__Set exercise__: Examine each line of the data. Copy those that contain the string "parts".
* Start Record list *
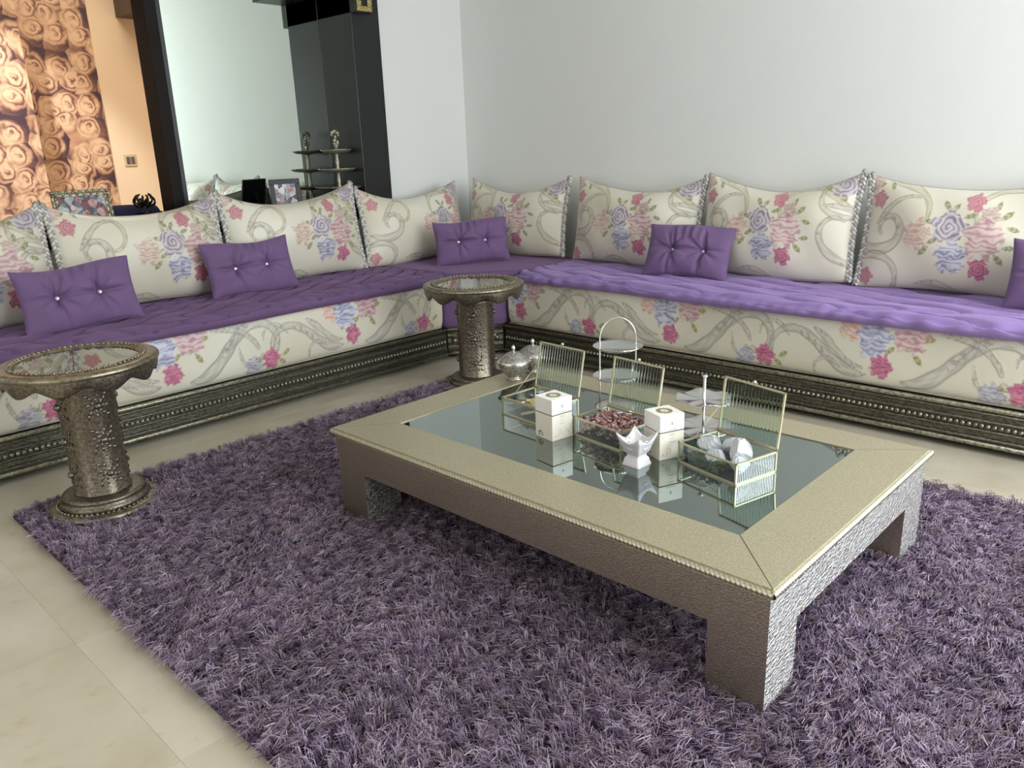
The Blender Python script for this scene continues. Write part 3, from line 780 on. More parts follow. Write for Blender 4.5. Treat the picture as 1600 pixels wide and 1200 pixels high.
def back_cushion(loc, yaw, Wd, H, T, dx, seed, label, group, ropes=(True, True), lean=-.17, pt=.15, flip_tilt=0.0):
    c = empty('back_cushion', loc, (0, 0, 0)); tag(c, label, 'cushion', group)
    c.rotation_euler = Euler((lean, flip_tilt, yaw), 'XYZ')
    U, V, X, Z, Th = pillow_surface(Wd, H, T, CU, CV, .04, pt+.19, seed)
    p = cushion_pattern(X*.82/Wd, Z*.47/H, dx, seed)
    Y = -Th-.0014*p.h
    fr = np.stack([X, Y, Z], -1)
    # back half on a coarser grid
    iu = np.arange(0, CU, 4); iv = np.r_[np.arange(0, CV, 7)]; 
    bk = np.stack([X[np.ix_(iu, iv)], Th[np.ix_(iu, iv)], Z[np.ix_(iu, iv)]], -1)
    Vt = np.r_[fr.reshape(-1, 3), bk.reshape(-1, 3)]
    Q = np.r_[gridq(CU, CV), gridq(len(iu), len(iv), CU*CV, True)]
    cols = np.r_[p.c.reshape(-1, 3), np.broadcast_to(C_CREAM, (bk.shape[0]*bk.shape[1], 3))]
    big_mesh('brocade_cover', Vt, Q, MT['brocade'], c, cols)
    for k, i in ((0, 0), (1, CU-1)):
        path = np.stack([X[i, ::4], np.zeros(len(X[i, ::4])), Z[i, ::4]], 1)
        if ropes[k]:
            sx = -1 if k == 0 else 1
            path[:, 0] += sx*.004; path[:, 1] -= .006
            g = braid(G(), path, .0105, .0082, .056)
            top = path[-1]; g.ball((top[0]-sx*.004, top[1], top[2]+.002), .014, 8, 6, mat=1)
            o = g.build('braided_cord', [MT['rope_light'], MT['rope_grey']], c); o['label'] = 'silver grey braided cord trim'
        else:
            G().tube(path.tolist(), .004, 6).build('piping', MT['piping'], c)
    for j in (0, CV-1):
        path = np.stack([X[::6, j], np.zeros(len(X[::6, j])), Z[::6, j]], 1); G().tube(path.tolist(), .0028, 6).build('piping', MT['piping'], c)
    return c
GL, GR = 'brocade back cushions along the mirror wall', 'brocade back cushions along the white wall'
HC = .485
ZC0 = SEAT+.004+HC/2*.985
for (a0, a1, seed, lab, rp, dh, pt) in (
    (.315, 1.125, 1, 'brocade back cushion cut off by the frame edge beside the rose wallpaper', (True, True), .012, .16),
    (1.150, 1.938, 2, 'brocade back cushion in front of the silver photo frame and peach wall', (True, True), .012, .18),
    (1.963, 2.792, 3, 'brocade back cushion below the mirror and black photo frame', (True, True), .016, .19),
    (2.829, 3.626, 4, 'brocade back cushion on the mirror wall next to the room corner', (True, False), -.02, .16)):
    back_cushion((-3.945, (a0+a1)/2, ZC0+dh/2), PI/2, a1-a0, HC+dh, .23, .10 if seed < 4 else .17, seed, lab, GL, rp, pt=pt)
for (a0, a1, seed, lab, rp, dh, pt) in (
    (-3.967, -3.125, 5, 'brocade back cushion on the white wall in the room corner', (False, True), -.015, .15),
    (-3.045, -2.198, 6, 'brocade back cushion on the white wall, second from the room corner', (False, True), -.005, .13),
    (-2.184, -1.392, 7, 'brocade back cushion behind the hinged glass boxes, third from the room corner', (False, True), .012, .14),
    (-1.352, -.545, 8, 'brocade back cushion farthest from the room corner on the white wall', (True, True), .012, .12),
    (-.52, .30, 9, 'brocade back cushion past the frame edge on the lilac sofa', (True, True), .0, .12)):
    back_cushion(((a0+a1)/2, 3.745, ZC0+dh/2), 0.0, a1-a0, HC+dh, .23, -.03, seed, lab, GR, rp, pt=pt)

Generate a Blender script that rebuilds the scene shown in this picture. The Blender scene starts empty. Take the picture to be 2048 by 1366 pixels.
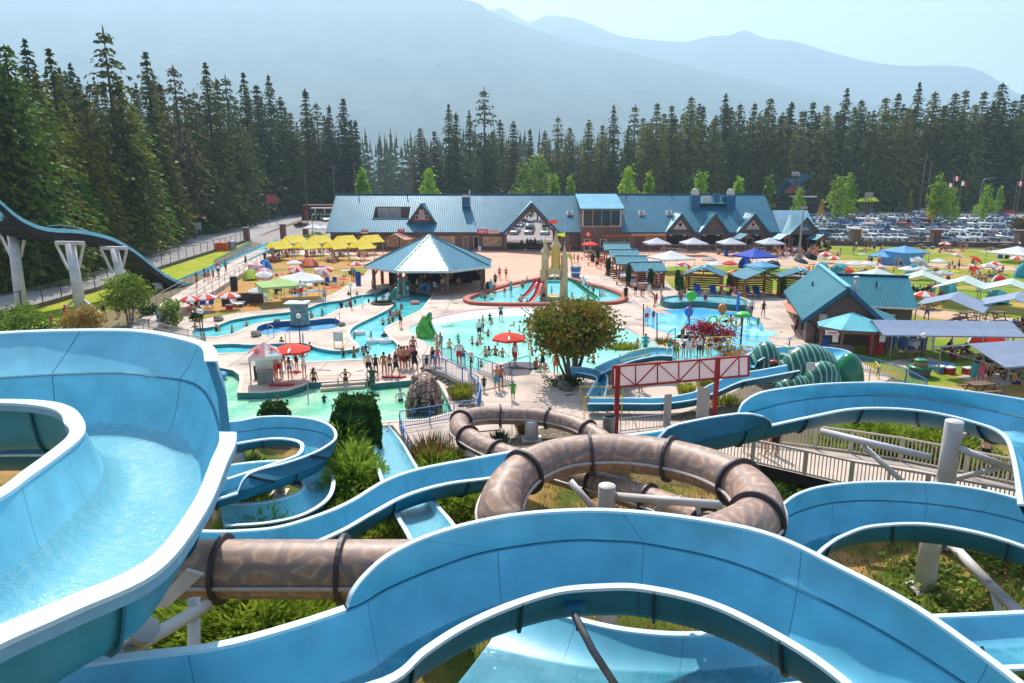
import bpy,bmesh,math,random
from mathutils import Vector,Matrix,noise
from mathutils.geometry import tessellate_polygon
rnd=random.Random(7)
sc=bpy.context.scene
COL=sc.collection
PI=math.pi
R=math.radians
F,CX,CY,TH,HC=1400.0,1024.0,683.0,R(13.1),13.2
CT,ST=math.cos(TH),math.sin(TH)
def ray(u,v):
 a=(u-CX)/F;b=-(v-CY)/F
 return Vector((a,CT+b*ST,-ST+b*CT))
def G(u,v,z=0.0):
 d=ray(u,v);t=(z-HC)/d.z
 return Vector((d.x*t,d.y*t,z))
def PD(u,v,dist):
 d=ray(u,v);t=dist/d.y
 return Vector((d.x*t,dist,HC+d.z*t))
def proj(p):
 x,y,z=p[0],p[1],p[2]-HC
 zc=y*CT-z*ST
 if zc<0.1:return (-9999,-9999)
 return (CX+F*x/zc,CY-F*(y*ST+z*CT)/zc)
def link(o,parent=None):
 COL.objects.link(o)
 if parent is not None:o.parent=parent
 return o
def tag(o,label=None,cat=None,group=None,kind=None):
 if label:o['label']=label
 if cat:o['category']=cat
 if group:o['group']=group
 if kind:o['kind']=kind
 return o
def empty(name,loc=(0,0,0),rz=0.0,label=None,cat=None,group=None):
 o=bpy.data.objects.new(name,None);link(o)
 o.location=loc;o.rotation_euler=(0,0,rz);o.empty_display_size=.2
 return tag(o,label,cat,group)
def copy_tree(o,parent=None):
 c=o.copy();COL.objects.link(c)
 if parent is not None:c.parent=parent
 for ch in o.children:copy_tree(ch,c)
 return c
class Proto:
 """a recipe of parts; place() makes a thing with its parts (mesh data shared)"""
 def __init__(self,name):self.name=name;self.parts=[]
 def add(self,name,mesh,mats=None,loc=(0,0,0),rot=(0,0,0),sub=None):
  self.parts.append((name,mesh,loc,rot,sub or []));return self
 def place(self,loc,rz=0.0,s=1.0,label=None,cat=None,group=None,over=None,tilt=None):
  r=empty(self.name,loc,rz,label,cat,group)
  if tilt:r.rotation_euler=(tilt[0],tilt[1],rz)
  r.scale=(s,s,s) if not isinstance(s,tuple) else s
  for (n,me,l,ro,sub) in self.parts:
   o=bpy.data.objects.new(n,me);o.location=l;o.rotation_euler=ro;link(o,r)
   if over and n in over:setmat(o,over[n])
   for (n2,me2,l2,ro2) in sub:
    o2=bpy.data.objects.new(n2,me2);o2.location=l2;o2.rotation_euler=ro2;link(o2,o)
    if over and n2 in over:setmat(o2,over[n2])
  return r
def setmat(o,m):
 if len(o.material_slots)==0:o.data.materials.append(m)
 o.material_slots[0].link='OBJECT';o.material_slots[0].material=m
class MB:
 def __init__(s):s.v=[];s.f=[];s.m=[];s.sm=[];s.mi=0;s.smooth=False;s.uv={}
 def face(s,idx):
  s.f.append(idx);s.m.append(s.mi);s.sm.append(s.smooth)
 def poly(s,pts):
  b=len(s.v);s.v+=[tuple(p) for p in pts];s.face(list(range(b,b+len(pts))))
 def box(s,c,d,rz=0.0,mat=None):
  x,y,z=d[0]/2,d[1]/2,d[2]/2;b=len(s.v)
  M=Matrix.Rotation(rz,3,'Z') if mat is None else mat
  c=Vector(c)
  for dx,dy,dz in ((-x,-y,-z),(x,-y,-z),(x,y,-z),(-x,y,-z),(-x,-y,z),(x,-y,z),(x,y,z),(-x,y,z)):
   s.v.append(tuple(c+M @ Vector((dx,dy,dz))))
  for q in ((0,3,2,1),(4,5,6,7),(0,1,5,4),(1,2,6,5),(2,3,7,6),(3,0,4,7)):s.face([b+i for i in q])
 def beam(s,p,q,w,h=None,up=(0,0,1)):
  p,q=Vector(p),Vector(q);h=h or w;d=q-p;L=d.length
  if L<1e-6:return
  y=d.normalized();u=Vector(up)
  if abs(y.dot(u))>.99:u=Vector((1,0,0))
  x=y.cross(u).normalized();z=x.cross(y)
  s.box((p+q)/2,(w,L,h),mat=Matrix((x,y,z)).transposed())
 def tube(s,pts,r,n=8,cap=True,closed=False):
  pts=[Vector(p) for p in pts];N=len(pts);b=len(s.v)
  rr=r if isinstance(r,(list,tuple)) else [r]*N
  t0=(pts[1]-pts[0]).normalized()
  u=Vector((0,0,1)) if abs(t0.z)<.95 else Vector((1,0,0))
  for i in range(N):
   a=pts[i-1] if (i>0 or closed) else pts[i];c=pts[(i+1) % N] if (i<N-1 or closed) else pts[i]
   t=(c-a).normalized();x=t.cross(u)
   if x.length<1e-5:x=Vector((1,0,0))
   x.normalize();y=x.cross(t).normalized()
   if abs(t.z)>.95:u=y
   for k in range(n):
    an=2*PI*k/n;s.v.append(tuple(pts[i]+(x*math.cos(an)+y*math.sin(an))*rr[i]))
  for i in range(N if closed else N-1):
   j=(i+1) % N
   for k in range(n):
    k2=(k+1) % n;s.face([b+i*n+k,b+i*n+k2,b+j*n+k2,b+j*n+k])
  if cap and not closed:
   s.face([b+k for k in range(n)][::-1]);s.face([b+(N-1)*n+k for k in range(n)]);s.sm[-1]=s.sm[-2]=False
 def lathe(s,prof,c=(0,0,0),n=16,a0=0.0,sx=1.0,sy=1.0):
  b=len(s.v);P=len(prof)
  for i,(r,z) in enumerate(prof):
   for k in range(n):
    an=a0+2*PI*k/n;s.v.append((c[0]+sx*r*math.cos(an),c[1]+sy*r*math.sin(an),c[2]+z))
  for i in range(P-1):
   for k in range(n):
    k2=(k+1) % n;s.face([b+i*n+k,b+i*n+k2,b+(i+1)*n+k2,b+(i+1)*n+k])
  if prof[0][0]>1e-4:s.face([b+k for k in range(n)][::-1])
  if prof[-1][0]>1e-4:s.face([b+(P-1)*n+k for k in range(n)])
 def sphere(s,c,r,n=12,sz=1.0):
  m=max(4,n//2);s.lathe([(max(1e-5,r*math.sin(PI*i/m)),-r*sz*math.cos(PI*i/m)) for i in range(m+1)],c,n)
 def prism(s,poly,z0,z1,top=True,bottom=False,side=True):
  pts=[(p[0],p[1]) for p in poly]
  A=sum(pts[i][0]*pts[(i+1) % len(pts)][1]-pts[(i+1) % len(pts)][0]*pts[i][1] for i in range(len(pts)))
  if A<0:pts=pts[::-1]
  b=len(s.v);n=len(pts)
  s.v+=[(p[0],p[1],z0) for p in pts];s.v+=[(p[0],p[1],z1) for p in pts]
  if side:
   for i in range(n):j=(i+1) % n;s.face([b+i,b+j,b+n+j,b+n+i])
  if top:
   for t in tessellate_polygon([[Vector((p[0],p[1],0)) for p in pts]]):s.face([b+n+k for k in orient(t,pts)])
  if bottom:
   for t in tessellate_polygon([[Vector((p[0],p[1],0)) for p in pts]]):s.face([b+k for k in orient(t,pts)[::-1]])
 def holed(s,outer,holes,z):
  loops=[[Vector((p[0],p[1],0)) for p in outer]]+[[Vector((p[0],p[1],0)) for p in h] for h in holes]
  flat=[p for l in loops for p in l];b=len(s.v)
  s.v+=[(p.x,p.y,z) for p in flat]
  for t in tessellate_polygon(loops):s.face([b+k for k in orient(t,flat)])
 def loft(s,rings,closed=False,flip=False):
  b=len(s.v);n=len(rings[0])
  for r_ in rings:s.v+=[tuple(p) for p in r_]
  for i in range(len(rings)-1):
   for k in range(n if closed else n-1):
    k2=(k+1) % n;q=[b+i*n+k,b+i*n+k2,b+(i+1)*n+k2,b+(i+1)*n+k]
    s.face(q[::-1] if flip else q)
 def mesh(s,name,mats):
  me=bpy.data.meshes.new(name);me.from_pydata(s.v,[],s.f)
  for m in (mats if isinstance(mats,(list,tuple)) else [mats]):me.materials.append(m)
  me.polygons.foreach_set('material_index',s.m);me.polygons.foreach_set('use_smooth',s.sm)
  me.update();return me
 def build(s,name,mats,parent=None,loc=(0,0,0),rz=0.0):
  o=bpy.data.objects.new(name,s.mesh(name,mats));o.location=loc;o.rotation_euler=(0,0,rz)
  return link(o,parent)
def orient(t,pts):
 a,b,c=pts[t[0]],pts[t[1]],pts[t[2]]
 cr=(b[0]-a[0])*(c[1]-a[1])-(b[1]-a[1])*(c[0]-a[0])
 return list(t) if cr>0 else list(t)[::-1]
def crom(P,per=6,closed=False):
 """catmull-rom through tuples"""
 out=[];n=len(P)
 for i in range(n if closed else n-1):
  if closed:a,b,c,d=P[i-1],P[i],P[(i+1) % n],P[(i+2) % n]
  else:a,b,c,d=P[max(i-1,0)],P[i],P[i+1],P[min(i+2,n-1)]
  for k in range(per):
   t=k/per
   out.append(tuple(.5*(2*b[j]+(c[j]-a[j])*t+(2*a[j]-5*b[j]+4*c[j]-d[j])*t*t+(3*b[j]-a[j]-3*c[j]+d[j])*t**3) for j in range(len(b))))
 if not closed:out.append(tuple(P[-1]))
 return out
def grow(poly,d):
 """offset a closed 2D loop outwards by d"""
 n=len(poly);A=sum(poly[i][0]*poly[(i+1) % n][1]-poly[(i+1) % n][0]*poly[i][1] for i in range(n));sg=1 if A>0 else-1
 out=[]
 for i in range(n):
  a,b,c=poly[i-1],poly[i],poly[(i+1) % n]
  e=Vector((c[0]-a[0],c[1]-a[1]));e.normalize()
  out.append((b[0]+sg*e.y*d,b[1]-sg*e.x*d))
 return out
MATS={}
def s2l(c):
 return tuple(((x/255)/12.92 if x/255<=.04045 else ((x/255+.055)/1.055)**2.4) for x in c)
def mat(name,col,rough=.6,metal=0.0,var=.12,scale=3.0,bump=0.0,bscale=20.0,spec=.5,detail=4,trans=0.0,coord='Object',rndv=0.0,col2=None,alpha=1.0,ramp=(.35,.65),coat=0.0,emit=0.0):
 if name in MATS:return MATS[name]
 m=bpy.data.materials.new(name);m.use_nodes=True;nt=m.node_tree;N=nt.nodes;L=nt.links
 b=N['Principled BSDF'];b.inputs['Roughness'].default_value=rough;b.inputs['Metallic'].default_value=metal
 b.inputs['Specular IOR Level'].default_value=spec
 b.inputs['Coat Weight'].default_value=coat
 tc=N.new('ShaderNodeTexCoord');ns=N.new('ShaderNodeTexNoise');ns.inputs['Scale'].default_value=scale;ns.inputs['Detail'].default_value=detail
 L.new(tc.outputs[coord],ns.inputs['Vector'])
 rp=N.new('ShaderNodeValToRGB');rp.color_ramp.elements[0].position=ramp[0];rp.color_ramp.elements[1].position=ramp[1]
 c1=col;c2=col2
 if c2 is None:
  c1=tuple(max(0,x*(1-var)) for x in col);c2=tuple(min(1,x*(1+var)) for x in col)
 rp.color_ramp.elements[0].color=(*c1,1);rp.color_ramp.elements[1].color=(*c2,1)
 L.new(ns.outputs['Fac'],rp.inputs['Fac']);out=rp.outputs['Color']
 if rndv:
  oi=N.new('ShaderNodeObjectInfo');hv=N.new('ShaderNodeHueSaturation');mr=N.new('ShaderNodeMapRange')
  mr.inputs['To Min'].default_value=1-rndv;mr.inputs['To Max'].default_value=1+rndv
  L.new(oi.outputs['Random'],mr.inputs['Value']);L.new(mr.outputs['Result'],hv.inputs['Value'])
  mr2=N.new('ShaderNodeMapRange');mr2.inputs['To Min'].default_value=.5-rndv*.09;mr2.inputs['To Max'].default_value=.5+rndv*.06
  ml=N.new('ShaderNodeMath');ml.operation='FRACT';mm=N.new('ShaderNodeMath');mm.operation='MULTIPLY';mm.inputs[1].default_value=7.3
  L.new(oi.outputs['Random'],mm.inputs[0]);L.new(mm.outputs[0],ml.inputs[0]);L.new(ml.outputs[0],mr2.inputs['Value']);L.new(mr2.outputs['Result'],hv.inputs['Hue'])
  L.new(out,hv.inputs['Color']);out=hv.outputs['Color']
 L.new(out,b.inputs['Base Color'])
 if emit:L.new(out,b.inputs['Emission Color']);b.inputs['Emission Strength'].default_value=emit
 if bump:
  n2=N.new('ShaderNodeTexNoise');n2.inputs['Scale'].default_value=bscale;n2.inputs['Detail'].default_value=3
  L.new(tc.outputs[coord],n2.inputs['Vector']);bp=N.new('ShaderNodeBump');bp.inputs['Strength'].default_value=bump;bp.inputs['Distance'].default_value=.05
  L.new(n2.outputs['Fac'],bp.inputs['Height']);L.new(bp.outputs['Normal'],b.inputs['Normal'])
 if trans:
  tr=N.new('ShaderNodeBsdfTranslucent');L.new(out,tr.inputs['Color']);mx=N.new('ShaderNodeMixShader');mx.inputs['Fac'].default_value=trans
  L.new(b.outputs[0],mx.inputs[1]);L.new(tr.outputs[0],mx.inputs[2]);L.new(mx.outputs[0],N['Material Output'].inputs['Surface'])
 if alpha<1:b.inputs['Alpha'].default_value=alpha
 MATS[name]=m;return m
def flat(name,rgb,rough=.55,**k):return mat(name,s2l(rgb),rough,**k)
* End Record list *
__Result of this exercise__:
The Blender Python script for this scene continues. Write part 3, from line 780 on. More parts follow. Write for Blender 4.5. Treat the picture as 1600 pixels wide and 1200 pixels high.
 """a recipe of parts; place() makes a thing with its parts (mesh data shared)"""
 def __init__(self,name):self.name=name;self.parts=[]
  self.parts.append((name,mesh,loc,rot,sub or []));return self
  for (n,me,l,ro,sub) in self.parts:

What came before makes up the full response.